Chaque vigneron imprime toutefois sa marque. On en compte 15 sur l’appellation Fiefs Vendéens, qui cultivent environ 420 hectares de vignes. Petite originalité, ils produisent près de 40 % de rosé. Sur le plan environnemental, le vignoble est déjà très avancé, avec un fort taux de certification (HVE, bio ou Demeter).
Les vins blancs sont vinifiés en majorité avec les cépages chenin et chardonnay. Leur robe est chatoyante et leur nez riche, minéral ou floral, avec des notes salines ou iodées et une finale légèrement grasse (notamment pour les chardonnays). Les vins rouges et rosés sont vinifiés avec du pinot noir, du gamay, du cabernet franc, du cabernet sauvignon et de la négrette. Ces rouges font preuve d’une belle finesse, avec des tannins soyeux et souples, et une finale croquante. Quant aux rosés, leur bouche est vive et légère, parfois charnue. Des compagnons parfaits pour l’été !

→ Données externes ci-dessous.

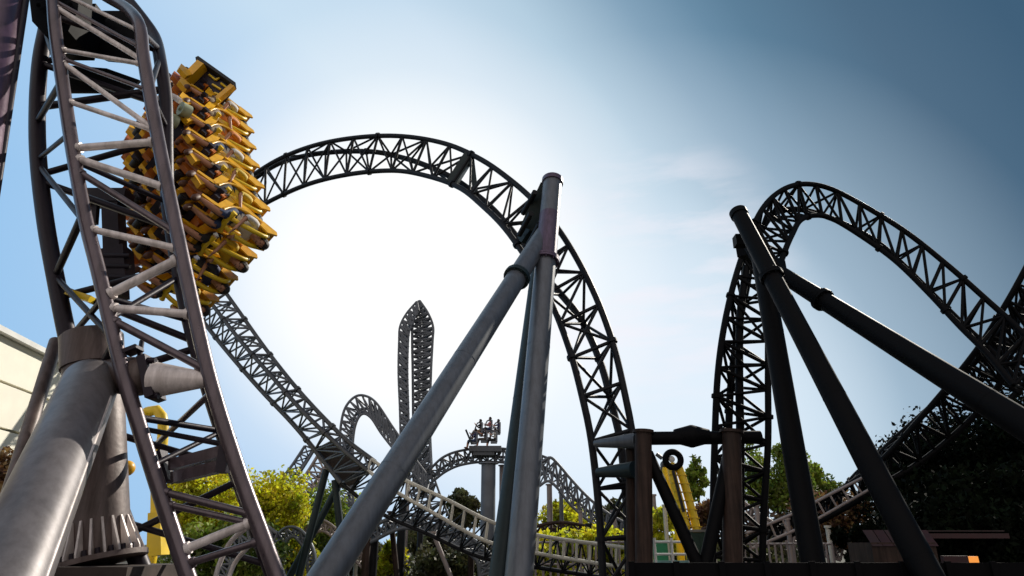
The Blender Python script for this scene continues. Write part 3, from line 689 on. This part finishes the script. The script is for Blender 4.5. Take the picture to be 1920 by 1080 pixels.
b = MB(); b.tube(P(1196, 826, 16.8), P(1116, 832, 17.7), .2, .09, seg=16); b.build('beam', M['supp'], root)
root = thing('cross_beam', 'lower dark arm from the left post to the big loop', 'beam', P(1115, 886, 17.5))
b = MB(); b.tube(P(1190, 880, 16.9), P(1122, 886, 17.8), .2, .12, seg=16); b.build('beam', M['suppdark'], root)
for (x0, y0, x1, y1, r, lab) in ((1214, 850, 1318, 1080, .14, 'dark brace slanting right from the left brown post'), (1368, 848, 1318, 1080, .15, 'dark brace slanting left from the right brown post')):
    support(lab, P(x0, y0, 16.7), P(x1, y1, 16.2), r, r, 'black', cap=False, name='brace_tube', cat='brace', seg=14)
# ================================================================== BACKGROUND TRACKS
def ftrack(label, A, B, n, Y, h=1.0, r=.09, rb=.055, m='far', **k):
    return track(label, A, B, n, h=h, r=r, rb=rb, m=m, Y=Y, seg=6, **k)
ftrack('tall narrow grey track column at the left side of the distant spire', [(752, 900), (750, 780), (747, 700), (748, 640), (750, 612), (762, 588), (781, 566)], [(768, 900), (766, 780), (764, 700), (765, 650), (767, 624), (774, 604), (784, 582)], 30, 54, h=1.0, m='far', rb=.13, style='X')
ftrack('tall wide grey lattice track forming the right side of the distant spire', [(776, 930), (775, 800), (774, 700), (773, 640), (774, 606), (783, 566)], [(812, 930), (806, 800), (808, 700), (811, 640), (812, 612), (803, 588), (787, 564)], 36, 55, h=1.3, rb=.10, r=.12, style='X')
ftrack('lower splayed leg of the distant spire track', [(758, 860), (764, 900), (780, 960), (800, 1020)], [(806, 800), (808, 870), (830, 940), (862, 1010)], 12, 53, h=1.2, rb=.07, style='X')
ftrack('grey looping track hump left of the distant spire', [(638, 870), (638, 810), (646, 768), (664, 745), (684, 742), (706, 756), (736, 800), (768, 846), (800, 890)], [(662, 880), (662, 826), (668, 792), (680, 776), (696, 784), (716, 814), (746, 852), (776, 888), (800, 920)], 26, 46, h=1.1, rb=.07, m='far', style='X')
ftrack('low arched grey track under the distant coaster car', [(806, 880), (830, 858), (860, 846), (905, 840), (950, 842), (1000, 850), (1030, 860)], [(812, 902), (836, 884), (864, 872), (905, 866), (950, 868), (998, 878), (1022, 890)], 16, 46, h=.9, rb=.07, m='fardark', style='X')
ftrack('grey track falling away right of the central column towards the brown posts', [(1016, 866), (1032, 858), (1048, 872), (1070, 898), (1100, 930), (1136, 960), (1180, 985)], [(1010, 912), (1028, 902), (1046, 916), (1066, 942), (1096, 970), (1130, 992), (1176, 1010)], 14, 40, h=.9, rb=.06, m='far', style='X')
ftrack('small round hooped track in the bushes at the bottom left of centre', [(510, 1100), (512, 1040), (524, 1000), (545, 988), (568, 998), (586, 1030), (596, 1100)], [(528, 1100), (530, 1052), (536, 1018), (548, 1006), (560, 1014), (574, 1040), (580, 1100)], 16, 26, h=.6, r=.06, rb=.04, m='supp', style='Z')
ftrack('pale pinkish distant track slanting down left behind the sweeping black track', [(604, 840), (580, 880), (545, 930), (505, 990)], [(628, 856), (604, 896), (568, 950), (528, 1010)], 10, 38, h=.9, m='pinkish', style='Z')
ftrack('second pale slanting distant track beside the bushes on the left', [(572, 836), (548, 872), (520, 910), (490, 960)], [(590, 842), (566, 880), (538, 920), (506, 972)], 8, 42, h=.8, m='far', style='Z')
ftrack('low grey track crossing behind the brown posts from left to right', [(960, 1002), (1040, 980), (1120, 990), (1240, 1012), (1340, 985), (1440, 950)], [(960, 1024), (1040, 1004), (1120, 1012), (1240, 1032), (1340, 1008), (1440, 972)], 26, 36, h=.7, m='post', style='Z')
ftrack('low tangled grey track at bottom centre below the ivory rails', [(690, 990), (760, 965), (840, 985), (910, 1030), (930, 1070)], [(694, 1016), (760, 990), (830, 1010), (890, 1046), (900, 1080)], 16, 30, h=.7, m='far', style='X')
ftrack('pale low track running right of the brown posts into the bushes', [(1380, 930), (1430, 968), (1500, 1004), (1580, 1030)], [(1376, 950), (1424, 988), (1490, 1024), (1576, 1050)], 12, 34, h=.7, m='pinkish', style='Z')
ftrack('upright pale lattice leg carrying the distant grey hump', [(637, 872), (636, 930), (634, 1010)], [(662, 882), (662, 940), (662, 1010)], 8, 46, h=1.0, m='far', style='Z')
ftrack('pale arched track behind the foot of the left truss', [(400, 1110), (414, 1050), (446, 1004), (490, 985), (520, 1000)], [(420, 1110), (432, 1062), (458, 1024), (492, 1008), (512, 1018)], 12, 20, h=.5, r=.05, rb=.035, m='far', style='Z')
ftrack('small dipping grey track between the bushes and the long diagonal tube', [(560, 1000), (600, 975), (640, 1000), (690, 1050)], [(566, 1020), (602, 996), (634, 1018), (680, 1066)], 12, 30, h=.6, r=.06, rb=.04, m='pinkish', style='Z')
# dark cluster block where the big run crosses the pale one
b = MB(); b.prism([P(592, 838, 22.9), P(628, 828, 22.9), P(690, 880, 22.9), P(668, 905, 22.9), P(640, 915, 22.9)], V((0, .2, 0)))
obj1('joint_plate', b, mat('joint_brown_steel', (.05, .038, .034), .55, .1, .4, 2, spec=.3), 'dark joint block under the low left part of the big loop', 'joint plate')
for (x0, y0, x1, y1, Y, lab) in ((612, 880, 585, 985, 23, 'dark strut slanting left below the dark joint block'), (628, 900, 640, 1010, 23, 'dark strut dropping straight below the dark joint block'), (640, 900, 560, 1050, 24, 'long dark strut slanting far left below the dark joint block')):
    support(lab, P(x0, y0, Y), P(x1, y1, Y), .12, .12, 'suppdark', cap=False, name='brace_tube', cat='brace', seg=12)
# far columns
def pole(px, top, Y, r, m, label, lean=0, group='distant support poles'):
    p0 = P(px, top, Y); e = V((p0.x+lean, Y, 0))
    root = thing('support_pole', label, 'support pole', e, group)
    MB().tube(p0, e, r, seg=12).build('shaft', M[m], root); MB().tube(p0, p0+V((0, 0, .08)), r*1.4, seg=12).build('cap', M[m], root)
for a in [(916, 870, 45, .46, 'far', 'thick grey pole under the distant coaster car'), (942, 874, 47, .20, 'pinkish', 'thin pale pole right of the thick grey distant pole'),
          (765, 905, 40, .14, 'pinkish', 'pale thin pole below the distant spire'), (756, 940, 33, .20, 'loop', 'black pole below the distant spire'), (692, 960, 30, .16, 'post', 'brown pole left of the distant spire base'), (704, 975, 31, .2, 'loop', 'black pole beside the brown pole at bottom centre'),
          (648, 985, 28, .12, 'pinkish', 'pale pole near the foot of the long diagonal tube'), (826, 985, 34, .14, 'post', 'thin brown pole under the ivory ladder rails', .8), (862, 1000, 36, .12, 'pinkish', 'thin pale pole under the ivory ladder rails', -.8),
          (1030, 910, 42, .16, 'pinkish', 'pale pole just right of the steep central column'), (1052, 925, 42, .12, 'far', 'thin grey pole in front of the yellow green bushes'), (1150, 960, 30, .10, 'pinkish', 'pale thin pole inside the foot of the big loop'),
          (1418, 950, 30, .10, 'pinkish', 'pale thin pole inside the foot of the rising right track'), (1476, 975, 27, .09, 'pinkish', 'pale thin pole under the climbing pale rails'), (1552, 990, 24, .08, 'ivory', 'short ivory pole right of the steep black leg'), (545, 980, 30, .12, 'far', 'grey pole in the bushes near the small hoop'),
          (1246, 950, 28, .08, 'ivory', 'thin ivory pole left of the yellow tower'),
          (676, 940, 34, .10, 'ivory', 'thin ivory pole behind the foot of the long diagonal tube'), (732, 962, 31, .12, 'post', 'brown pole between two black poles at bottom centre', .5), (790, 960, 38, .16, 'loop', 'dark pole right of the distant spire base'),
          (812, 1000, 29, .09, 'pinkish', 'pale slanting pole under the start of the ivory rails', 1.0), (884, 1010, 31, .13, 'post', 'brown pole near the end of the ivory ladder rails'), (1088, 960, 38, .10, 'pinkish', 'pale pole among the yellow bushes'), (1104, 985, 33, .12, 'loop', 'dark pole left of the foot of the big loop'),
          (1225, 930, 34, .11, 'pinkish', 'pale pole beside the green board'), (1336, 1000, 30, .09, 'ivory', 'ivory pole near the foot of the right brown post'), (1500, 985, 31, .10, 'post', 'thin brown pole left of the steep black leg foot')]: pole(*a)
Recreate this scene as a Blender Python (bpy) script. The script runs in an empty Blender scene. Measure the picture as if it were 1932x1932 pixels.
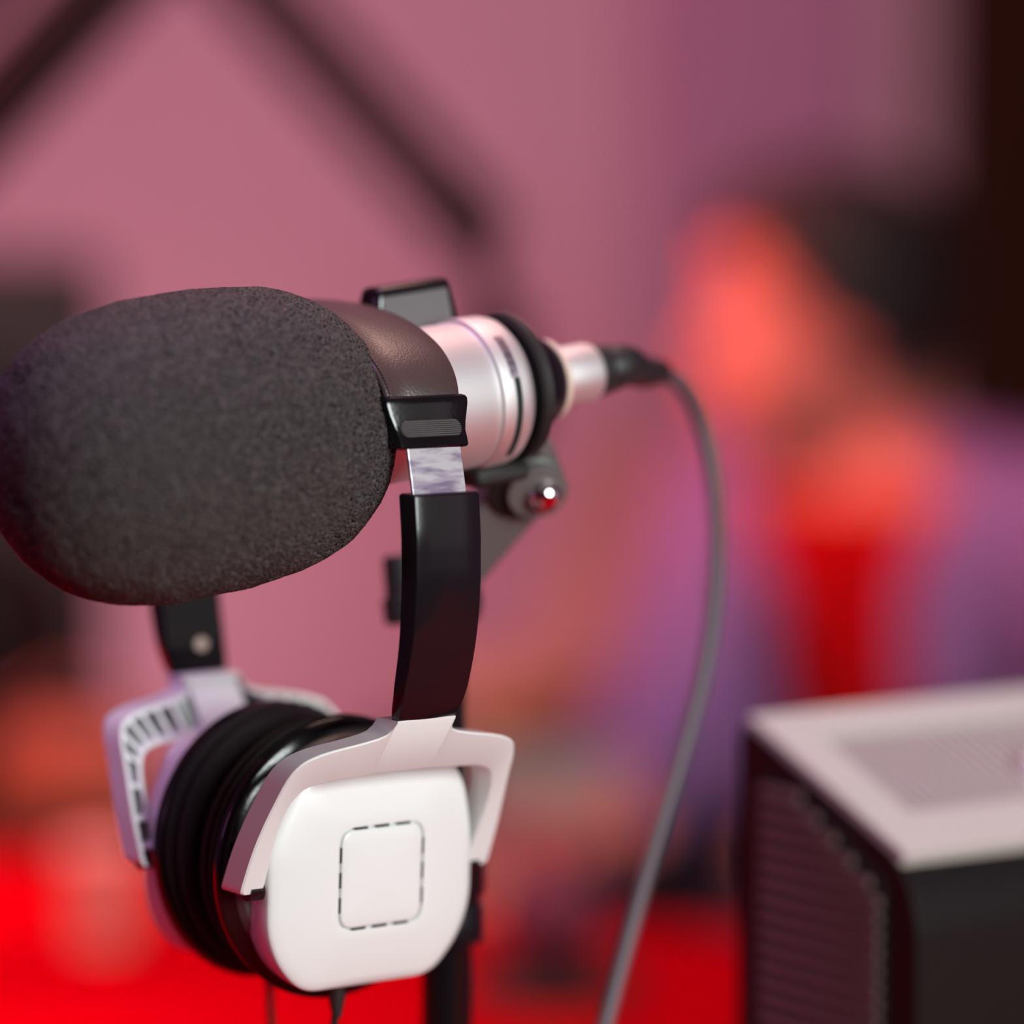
import bpy, bmesh, math, random
import numpy as np
from mathutils import Vector, Matrix, noise
random.seed(7)
sc = bpy.context.scene
COL = sc.collection
R = math.radians

# ------------------------------------------------------------------ camera
CAM = Vector((0, 0, 1.2)); PITCH = R(5)
cd = bpy.data.cameras.new('camera'); cam = bpy.data.objects.new('camera', cd); COL.objects.link(cam)
cam.location = CAM; cam.rotation_euler = (R(90) - PITCH, 0, 0)
cd.lens = 85; cd.sensor_width = 24; cd.sensor_height = 24; cd.sensor_fit = 'HORIZONTAL'
cd.clip_start = 0.05; cd.clip_end = 50
cd.dof.use_dof = True; cd.dof.focus_distance = 1.053; cd.dof.aperture_fstop = 1.8
sc.camera = cam
FPX = 1932 * 85 / 24
RT = Vector((1, 0, 0)); UP = Vector((0, math.sin(PITCH), math.cos(PITCH))); FW = Vector((0, math.cos(PITCH), -math.sin(PITCH)))
def P(x, y, D):
    return CAM + D * (FW + (x - 966) / FPX * RT - (y - 966) / FPX * UP)

# ------------------------------------------------------------------ view + world
sc.view_settings.view_transform = 'Standard'; sc.view_settings.look = 'None'
sc.view_settings.exposure = 0.0; sc.view_settings.gamma = 1.0; sc.view_settings.use_curve_mapping = False
w = bpy.data.worlds.new('world'); sc.world = w; w.use_nodes = True
w.node_tree.nodes['Background'].inputs[0].default_value = (0.30, 0.16, 0.24, 1)
w.node_tree.nodes['Background'].inputs[1].default_value = 0.15

# ------------------------------------------------------------------ lights (studio lamps and added unseen fills)
def area(name, loc, target, size, energy, color, sy=None, spread=None):
    l = bpy.data.lights.new(name, 'AREA'); l.energy = energy; l.color = color
    l.shape = 'RECTANGLE'; l.size = size; l.size_y = sy or size
    if spread: l.spread = spread
    o = bpy.data.objects.new(name, l); COL.objects.link(o); o.location = loc
    d = Vector(target) - Vector(loc); o.rotation_euler = d.to_track_quat('-Z', 'Y').to_euler()
    return o
area('key_softbox', (1.05, -0.45, 1.55), (-0.03, 1.06, 1.12), 0.75, 40, (0.93, 1.0, 0.98), 0.8)
area('side_fill', (1.85, 0.35, 1.32), (0.0, 1.1, 1.12), 1.1, 1.5, (1.0, 0.95, 0.95), 0.9)  # added dim fill standing in for bounce from the right wall
area('purple_wash_lamp', (-0.55, 1.0, 2.62), (-0.12, 1.1, 1.0), 0.4, 0.9, (0.70, 0.35, 0.90), spread=R(50))
area('purple_side_lamp', (-1.7, 0.8, 1.55), (-0.1, 1.05, 1.1), 0.5, 0.35, (0.80, 0.25, 0.65), spread=R(70))
area('warm_ceiling_lamp', (0.1, 1.75, 2.62), (0.05, 1.4, 0.8), 0.7, 6, (1.0, 0.62, 0.5), spread=R(130))
area('pink_wall_wash', (-0.5, 3.3, 0.42), (-0.25, 4.4, 1.1), 1.1, 11, (1.0, 0.46, 0.48), 0.3)  # added unseen light that tints the wall pink from below
area('pink_wall_top', (-0.3, 3.2, 2.6), (0.0, 4.4, 1.3), 1.2, 11.5, (1.0, 0.45, 0.66), 0.3)  # added unseen light that tints the wall pink from above
area('face_fill', (-0.75, 2.45, 1.75), (0.22, 3.1, 1.10), 0.3, 1.25, (1.0, 0.20, 0.16), spread=R(32))  # added red fill on the head, no real lamp there
area('table_fill_red', (-0.8, 1.75, 2.2), (-0.75, 2.2, 0.75), 0.6, 13, (1.0, 0.2, 0.22), spread=R(70))  # added red fill brightening the left part of the tabletop

# ------------------------------------------------------------------ materials
def mat(name, col, rough=0.5, metal=0.0, spec=0.5, coat=0.0, sheen=0.0, bump=None, bscale=200, var=0.0, vscale=8, emis=None, sub=0.0):
    m = bpy.data.materials.new(name); m.use_nodes = True; nt = m.node_tree; b = nt.nodes['Principled BSDF']
    b.inputs['Roughness'].default_value = rough; b.inputs['Metallic'].default_value = metal
    b.inputs['Specular IOR Level'].default_value = spec; b.inputs['Coat Weight'].default_value = coat
    b.inputs['Sheen Weight'].default_value = sheen
    if sub: b.inputs['Subsurface Weight'].default_value = sub; b.inputs['Subsurface Scale'].default_value = 0.01
    tc = nt.nodes.new('ShaderNodeTexCoord')
    n = nt.nodes.new('ShaderNodeTexNoise'); n.inputs['Scale'].default_value = vscale; n.inputs['Detail'].default_value = 4
    nt.links.new(tc.outputs['Object'], n.inputs['Vector'])
    mx = nt.nodes.new('ShaderNodeMix'); mx.data_type = 'RGBA'
    a = [max(0, c * (1 - var)) for c in col]; c2 = [min(1, c * (1 + var)) for c in col]
    mx.inputs['A'].default_value = (*a, 1); mx.inputs['B'].default_value = (*c2, 1)
    nt.links.new(n.outputs['Fac'], mx.inputs['Factor']); nt.links.new(mx.outputs['Result'], b.inputs['Base Color'])
    if bump:
        n2 = nt.nodes.new('ShaderNodeTexNoise'); n2.inputs['Scale'].default_value = bscale; n2.inputs['Detail'].default_value = 3
        nt.links.new(tc.outputs['Object'], n2.inputs['Vector'])
        bp = nt.nodes.new('ShaderNodeBump'); bp.inputs['Strength'].default_value = bump; bp.inputs['Distance'].default_value = 0.001
        nt.links.new(n2.outputs['Fac'], bp.inputs['Height']); nt.links.new(bp.outputs['Normal'], b.inputs['Normal'])
    if emis: b.inputs['Emission Color'].default_value = (*emis[:3], 1); b.inputs['Emission Strength'].default_value = emis[3]
    return m
def srgb(r, g, b):
    return tuple(((c / 255) / 12.92 if c < 10 else ((c / 255 + .055) / 1.055) ** 2.4) for c in (r, g, b))
M = {}
M['wall'] = mat('mauve_wall_paint', srgb(190, 150, 165), 0.85, bump=0.3, bscale=300, var=0.03)
M['wall_other'] = mat('mauve_side_wall_paint', srgb(140, 95, 140), 0.85, bump=0.3, bscale=300, var=0.03)
M['ceiling'] = mat('ceiling_paint', srgb(190, 160, 175), 0.9, var=0.03)
M['floor'] = mat('dark_carpet', srgb(60, 40, 50), 0.95, bump=0.8, bscale=500, var=0.2)
M['panel'] = mat('purple_fabric', srgb(170, 122, 150), 0.9, bump=0.6, bscale=900, var=0.05)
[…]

Il existe une Route des vins qui sillonne les 5 Fiefs vendéens à la rencontre des 15 producteurs présents dans l’AOC. L’occasion de profiter de nombreuses activités œnotouristiques comme des dégustations, des visites de chais et de caves, des balades dans les vignobles, etc. Citons par exemple les Vignobles Mourat, où l’offre œnotouristique est large et ludique, à l’image de leur bistrot estival avec food truck. Chez Mercier, les visites privées à thème sont aussi passionnantes que pointues. De son côté, le château de Rosnay organise de gourmands marchés de producteurs. Autant d’exemples de la vitalité de l’AOC Fiefs Vendéens.